If Mitt Romney is elected president in November, it will be an event of historic significance. Perhaps not quite as historic as in 2008 when Americans elected the first African-American president. Nonetheless, it will be striking: Romney will be the first arguably non-Christian — let’s say “post-Christian” — elected to the office.
Should it come to pass, this would be a significant sea change in a nation that heretofore could barely bring itself to elect a Catholic, i.e. a member of the oldest Christian faith extant.
Yes, I hear you. I hear all the objections, the furious renunciations. Let me just say that I do not make the argument lightly, I am far from the first, and I do not intend it as an insult in any way to members of the Church of Jesus Christ of Latter-day Saints, better known as Mormons.
First, let me acknowledge that most Mormons think of themselves as Christians. Many take offense at the notion that they are not and it’s widely agreed that Mormon culture squares neatly with that of conservative Christianity. But they do not get the final word.

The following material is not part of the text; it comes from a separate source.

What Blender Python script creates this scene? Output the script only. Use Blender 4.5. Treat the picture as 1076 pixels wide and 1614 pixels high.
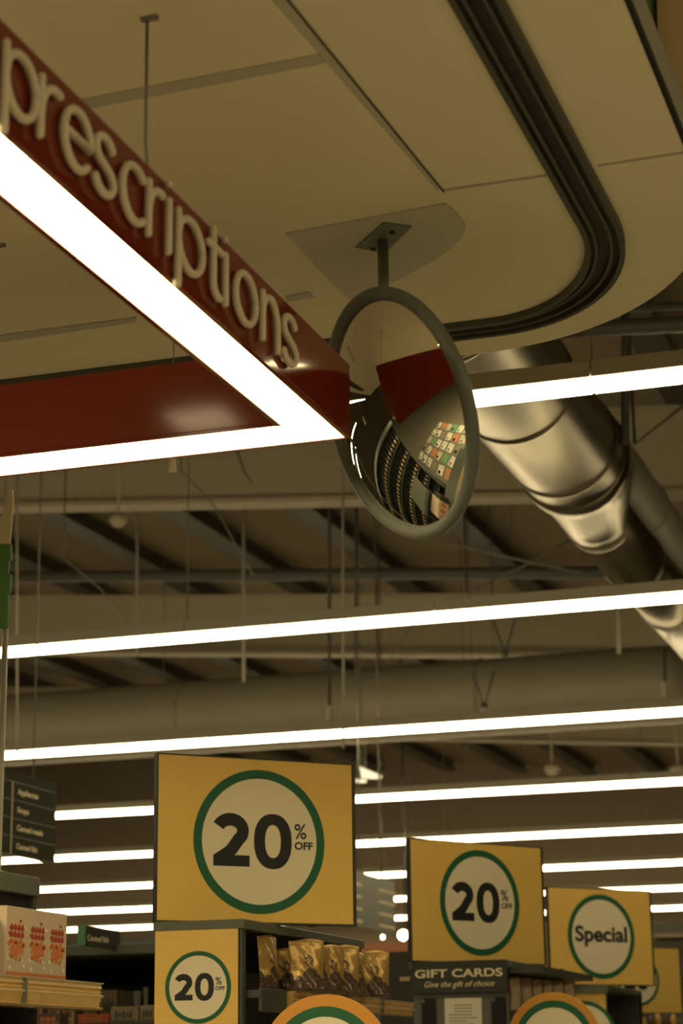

Just as Barack Obama represented a kind of a transitional stage between black and white — his father was African, his mother Caucasian American — Romney’s Mormonism occupies a kind of nuanced in-between when it comes to religion. There is no doubt that Jesus, the indisputable center of the Christian faith, figures prominently in Mormonism. But it’s also true that the Mormon understanding of Jesus, God and other tenets varies significantly from those of traditional Christianity.
Mormonism is an evolution and outgrowth of Christianity, just as Christianity was an evolution and outgrowth of Judaism, as Buddhism evolved out of Hinduism. Many faiths that arrived after Christianity flowered give Jesus a role, even a central role, but no one would call them Christian. To say that Jesus is central to a faith is not to say that faith is Christian.
Take, for example, Islam.
Muslims consider Jesus to be a messenger of god and, indeed, the messiah. He is mentioned frequently in the Quran and while Muslims do not believe he was crucified, they do accept that he ascended into heaven to be with God. Some believe he will return on the Day of Judgment.
But there are critical differences. Because Jesus was not crucified, he did not die for the sins of humanity. There is no trinity in Islam and perhaps most importantly, he was a mortal, not the son of God.
Mormonism, founded in the 1840s is different from traditional Christianity in so many crucial ways it’s fair to say that it, like Islam, is an evolution from the earlier faith (making no value judgment on the evolution). Here are just a handful of key differences:
Mormonism disputes that the Bible is a completed work. As Islam added the Quran to the Hebrew Bible and Christian New Testament, the new American religion added the Book of Mormon.
Christianity holds that Jesus is God — inseparable, along with the Holy Spirit. Mormonism teaches that Jesus is a god, in fact, a mortal who achieved the status of a god (which is available to other mortals).
God, in Mormonism, “has a body of flesh and bones as tangible as man’s” (from “Doctrine and Covenants, 130:22). He was at one time a human being and he has a wife, the Heavenly Mother.
Those are some pretty notable differences.
But I don’t make such a controversial argument simply to provoke. Rather, I make it to celebrate the ever-so gradual shedding of various “tests” we have imposed upon ourselves when it comes to electing presidents. If you aren’t male, white and (almost always) a demonstrative Protestant, you haven’t got a chance.
When it comes to religion, we have chugged happily along in spiritual violation of the Constitution, which reads, “no religious Test shall ever be required as a Qualification to any Office or public Trust under the United States.”
And frankly, the fact that no woman has ever come close to becoming president is evidence of deep-seated sexism, though I suppose Hillary Clinton in 2008 was progress. Meanwhile, around the world there’s been Thatcher, Gandhi, Merkel, Benazir Bhutto and Megawati Sukarnoputri — even Islamic nations are ahead of us — the list goes on.
Romney clearly feels a need to downplay or hide the religion of his birth, and unfortunately, his instincts are almost certainly right.
In a saner world, that wouldn’t matter. Neither would a candidate’s age, race, sexual identity, creed, class,religion, nor even lack of religion.